### Available data
※ ※ ※

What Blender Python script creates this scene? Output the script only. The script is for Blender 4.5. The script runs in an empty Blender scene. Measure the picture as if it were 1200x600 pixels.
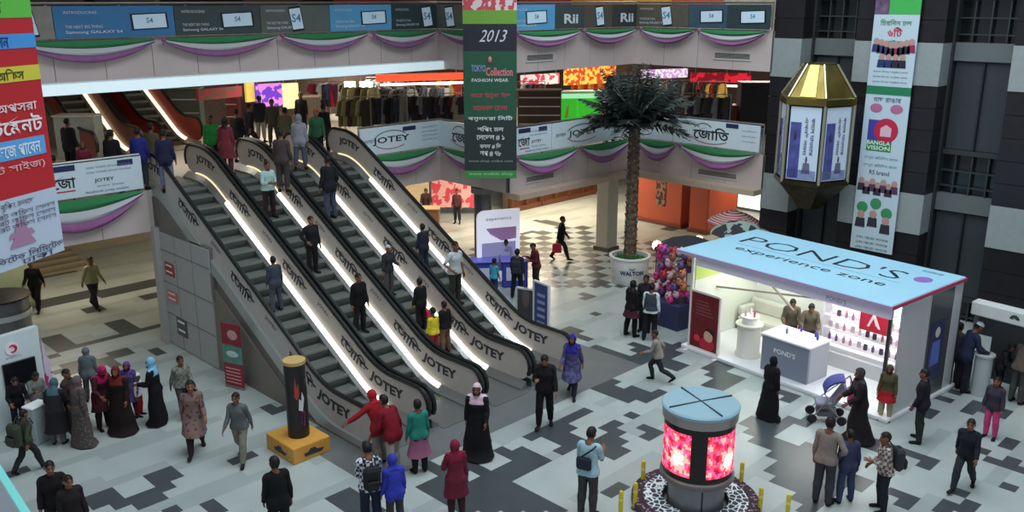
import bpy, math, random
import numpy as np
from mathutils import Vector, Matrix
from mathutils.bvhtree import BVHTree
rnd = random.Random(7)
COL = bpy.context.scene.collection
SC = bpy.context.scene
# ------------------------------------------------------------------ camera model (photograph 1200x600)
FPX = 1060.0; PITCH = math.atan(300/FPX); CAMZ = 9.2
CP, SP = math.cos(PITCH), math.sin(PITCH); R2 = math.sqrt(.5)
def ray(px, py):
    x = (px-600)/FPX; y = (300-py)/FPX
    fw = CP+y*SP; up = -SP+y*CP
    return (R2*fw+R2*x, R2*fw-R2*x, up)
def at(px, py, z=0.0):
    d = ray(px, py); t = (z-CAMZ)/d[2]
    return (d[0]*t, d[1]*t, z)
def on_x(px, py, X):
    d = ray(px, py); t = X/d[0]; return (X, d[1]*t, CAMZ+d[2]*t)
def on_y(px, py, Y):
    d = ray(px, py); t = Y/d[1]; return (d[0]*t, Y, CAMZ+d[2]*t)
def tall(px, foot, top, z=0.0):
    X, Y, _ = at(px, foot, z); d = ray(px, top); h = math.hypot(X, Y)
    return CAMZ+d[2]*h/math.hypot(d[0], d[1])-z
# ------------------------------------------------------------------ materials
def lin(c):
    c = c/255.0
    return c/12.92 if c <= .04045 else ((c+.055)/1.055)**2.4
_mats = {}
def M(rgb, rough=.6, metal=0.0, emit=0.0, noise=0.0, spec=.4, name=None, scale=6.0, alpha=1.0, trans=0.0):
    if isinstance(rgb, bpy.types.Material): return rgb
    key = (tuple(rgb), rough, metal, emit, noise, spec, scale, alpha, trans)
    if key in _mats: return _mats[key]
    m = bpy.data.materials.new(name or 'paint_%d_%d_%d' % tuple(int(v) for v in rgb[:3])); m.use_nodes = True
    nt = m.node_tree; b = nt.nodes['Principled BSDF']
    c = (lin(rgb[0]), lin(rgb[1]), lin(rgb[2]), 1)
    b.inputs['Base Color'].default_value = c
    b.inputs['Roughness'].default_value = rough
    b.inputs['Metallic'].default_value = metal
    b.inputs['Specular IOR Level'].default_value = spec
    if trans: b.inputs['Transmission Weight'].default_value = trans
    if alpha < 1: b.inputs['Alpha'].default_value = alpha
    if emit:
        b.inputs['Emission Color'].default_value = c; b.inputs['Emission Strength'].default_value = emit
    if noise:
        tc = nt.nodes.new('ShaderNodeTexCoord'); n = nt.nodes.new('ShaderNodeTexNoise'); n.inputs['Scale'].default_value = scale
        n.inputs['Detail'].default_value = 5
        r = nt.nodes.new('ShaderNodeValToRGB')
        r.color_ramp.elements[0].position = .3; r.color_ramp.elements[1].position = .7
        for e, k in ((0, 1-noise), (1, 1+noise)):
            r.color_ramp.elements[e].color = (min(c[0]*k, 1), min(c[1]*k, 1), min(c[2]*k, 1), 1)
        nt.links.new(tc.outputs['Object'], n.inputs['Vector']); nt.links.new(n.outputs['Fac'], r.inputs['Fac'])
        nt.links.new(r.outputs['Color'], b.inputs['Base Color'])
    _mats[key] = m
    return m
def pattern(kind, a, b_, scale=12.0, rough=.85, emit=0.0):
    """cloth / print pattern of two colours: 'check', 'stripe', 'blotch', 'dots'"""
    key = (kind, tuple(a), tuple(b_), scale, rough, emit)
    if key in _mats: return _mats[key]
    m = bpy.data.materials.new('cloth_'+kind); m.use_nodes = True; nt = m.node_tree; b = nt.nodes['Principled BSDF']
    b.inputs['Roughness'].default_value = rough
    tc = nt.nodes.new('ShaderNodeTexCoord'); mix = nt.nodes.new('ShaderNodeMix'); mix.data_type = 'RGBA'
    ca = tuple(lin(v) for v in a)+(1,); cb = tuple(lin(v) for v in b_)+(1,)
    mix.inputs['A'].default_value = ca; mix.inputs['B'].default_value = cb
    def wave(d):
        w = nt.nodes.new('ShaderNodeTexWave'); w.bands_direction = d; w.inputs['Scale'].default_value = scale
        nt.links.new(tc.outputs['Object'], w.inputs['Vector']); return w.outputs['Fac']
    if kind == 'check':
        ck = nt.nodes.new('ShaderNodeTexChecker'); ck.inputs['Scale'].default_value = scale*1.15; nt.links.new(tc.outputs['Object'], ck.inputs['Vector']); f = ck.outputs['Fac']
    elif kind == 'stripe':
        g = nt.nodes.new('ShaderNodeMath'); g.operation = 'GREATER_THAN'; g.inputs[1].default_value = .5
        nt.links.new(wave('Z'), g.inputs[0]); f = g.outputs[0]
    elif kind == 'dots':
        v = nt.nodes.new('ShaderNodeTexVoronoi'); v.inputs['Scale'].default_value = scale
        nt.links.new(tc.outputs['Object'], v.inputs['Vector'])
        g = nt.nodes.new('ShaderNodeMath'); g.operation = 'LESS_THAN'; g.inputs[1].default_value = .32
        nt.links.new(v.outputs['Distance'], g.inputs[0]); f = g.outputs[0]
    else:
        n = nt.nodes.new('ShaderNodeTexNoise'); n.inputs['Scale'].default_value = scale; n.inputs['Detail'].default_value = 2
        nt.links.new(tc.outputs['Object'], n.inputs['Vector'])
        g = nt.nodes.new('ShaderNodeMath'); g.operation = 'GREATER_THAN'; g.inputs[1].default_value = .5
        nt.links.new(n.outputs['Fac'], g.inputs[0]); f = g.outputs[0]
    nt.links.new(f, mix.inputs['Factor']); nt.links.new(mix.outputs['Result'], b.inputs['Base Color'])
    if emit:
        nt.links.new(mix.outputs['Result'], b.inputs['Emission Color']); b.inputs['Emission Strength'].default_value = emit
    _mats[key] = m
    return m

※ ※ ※

### Exercise directions
Copy the data word for word. Pictures do not go in the copy.

### Complete output
What Blender Python script creates this scene? Output the script only. The script is for Blender 4.5. The script runs in an empty Blender scene. Measure the picture as if it were 1200x600 pixels.
import bpy, math, random
import numpy as np
from mathutils import Vector, Matrix
from mathutils.bvhtree import BVHTree
rnd = random.Random(7)
COL = bpy.context.scene.collection
SC = bpy.context.scene
# ------------------------------------------------------------------ camera model (photograph 1200x600)
FPX = 1060.0; PITCH = math.atan(300/FPX); CAMZ = 9.2
CP, SP = math.cos(PITCH), math.sin(PITCH); R2 = math.sqrt(.5)
def ray(px, py):
    x = (px-600)/FPX; y = (300-py)/FPX
    fw = CP+y*SP; up = -SP+y*CP
    return (R2*fw+R2*x, R2*fw-R2*x, up)
def at(px, py, z=0.0):
    d = ray(px, py); t = (z-CAMZ)/d[2]
    return (d[0]*t, d[1]*t, z)
def on_x(px, py, X):
    d = ray(px, py); t = X/d[0]; return (X, d[1]*t, CAMZ+d[2]*t)
def on_y(px, py, Y):
    d = ray(px, py); t = Y/d[1]; return (d[0]*t, Y, CAMZ+d[2]*t)
def tall(px, foot, top, z=0.0):
    X, Y, _ = at(px, foot, z); d = ray(px, top); h = math.hypot(X, Y)
    return CAMZ+d[2]*h/math.hypot(d[0], d[1])-z
# ------------------------------------------------------------------ materials
def lin(c):
    c = c/255.0
    return c/12.92 if c <= .04045 else ((c+.055)/1.055)**2.4
_mats = {}
def M(rgb, rough=.6, metal=0.0, emit=0.0, noise=0.0, spec=.4, name=None, scale=6.0, alpha=1.0, trans=0.0):
    if isinstance(rgb, bpy.types.Material): return rgb
    key = (tuple(rgb), rough, metal, emit, noise, spec, scale, alpha, trans)
    if key in _mats: return _mats[key]
    m = bpy.data.materials.new(name or 'paint_%d_%d_%d' % tuple(int(v) for v in rgb[:3])); m.use_nodes = True
    nt = m.node_tree; b = nt.nodes['Principled BSDF']
    c = (lin(rgb[0]), lin(rgb[1]), lin(rgb[2]), 1)
    b.inputs['Base Color'].default_value = c
    b.inputs['Roughness'].default_value = rough
    b.inputs['Metallic'].default_value = metal
    b.inputs['Specular IOR Level'].default_value = spec
    if trans: b.inputs['Transmission Weight'].default_value = trans
    if alpha < 1: b.inputs['Alpha'].default_value = alpha
    if emit:
        b.inputs['Emission Color'].default_value = c; b.inputs['Emission Strength'].default_value = emit
    if noise:
        tc = nt.nodes.new('ShaderNodeTexCoord'); n = nt.nodes.new('ShaderNodeTexNoise'); n.inputs['Scale'].default_value = scale
        n.inputs['Detail'].default_value = 5
        r = nt.nodes.new('ShaderNodeValToRGB')
        r.color_ramp.elements[0].position = .3; r.color_ramp.elements[1].position = .7
        for e, k in ((0, 1-noise), (1, 1+noise)):
            r.color_ramp.elements[e].color = (min(c[0]*k, 1), min(c[1]*k, 1), min(c[2]*k, 1), 1)
        nt.links.new(tc.outputs['Object'], n.inputs['Vector']); nt.links.new(n.outputs['Fac'], r.inputs['Fac'])
        nt.links.new(r.outputs['Color'], b.inputs['Base Color'])
    _mats[key] = m
    return m
def pattern(kind, a, b_, scale=12.0, rough=.85, emit=0.0):
    """cloth / print pattern of two colours: 'check', 'stripe', 'blotch', 'dots'"""
    key = (kind, tuple(a), tuple(b_), scale, rough, emit)
    if key in _mats: return _mats[key]
    m = bpy.data.materials.new('cloth_'+kind); m.use_nodes = True; nt = m.node_tree; b = nt.nodes['Principled BSDF']
    b.inputs['Roughness'].default_value = rough
    tc = nt.nodes.new('ShaderNodeTexCoord'); mix = nt.nodes.new('ShaderNodeMix'); mix.data_type = 'RGBA'
    ca = tuple(lin(v) for v in a)+(1,); cb = tuple(lin(v) for v in b_)+(1,)
    mix.inputs['A'].default_value = ca; mix.inputs['B'].default_value = cb
    def wave(d):
        w = nt.nodes.new('ShaderNodeTexWave'); w.bands_direction = d; w.inputs['Scale'].default_value = scale
        nt.links.new(tc.outputs['Object'], w.inputs['Vector']); return w.outputs['Fac']
    if kind == 'check':
        ck = nt.nodes.new('ShaderNodeTexChecker'); ck.inputs['Scale'].default_value = scale*1.15; nt.links.new(tc.outputs['Object'], ck.inputs['Vector']); f = ck.outputs['Fac']
    elif kind == 'stripe':
        g = nt.nodes.new('ShaderNodeMath'); g.operation = 'GREATER_THAN'; g.inputs[1].default_value = .5
        nt.links.new(wave('Z'), g.inputs[0]); f = g.outputs[0]
    elif kind == 'dots':
        v = nt.nodes.new('ShaderNodeTexVoronoi'); v.inputs['Scale'].default_value = scale
        nt.links.new(tc.outputs['Object'], v.inputs['Vector'])
        g = nt.nodes.new('ShaderNodeMath'); g.operation = 'LESS_THAN'; g.inputs[1].default_value = .32
        nt.links.new(v.outputs['Distance'], g.inputs[0]); f = g.outputs[0]
    else:
        n = nt.nodes.new('ShaderNodeTexNoise'); n.inputs['Scale'].default_value = scale; n.inputs['Detail'].default_value = 2
        nt.links.new(tc.outputs['Object'], n.inputs['Vector'])
        g = nt.nodes.new('ShaderNodeMath'); g.operation = 'GREATER_THAN'; g.inputs[1].default_value = .5
        nt.links.new(n.outputs['Fac'], g.inputs[0]); f = g.outputs[0]
    nt.links.new(f, mix.inputs['Factor']); nt.links.new(mix.outputs['Result'], b.inputs['Base Color'])
    if emit:
        nt.links.new(mix.outputs['Result'], b.inputs['Emission Color']); b.inputs['Emission Strength'].default_value = emit
    _mats[key] = m
    return m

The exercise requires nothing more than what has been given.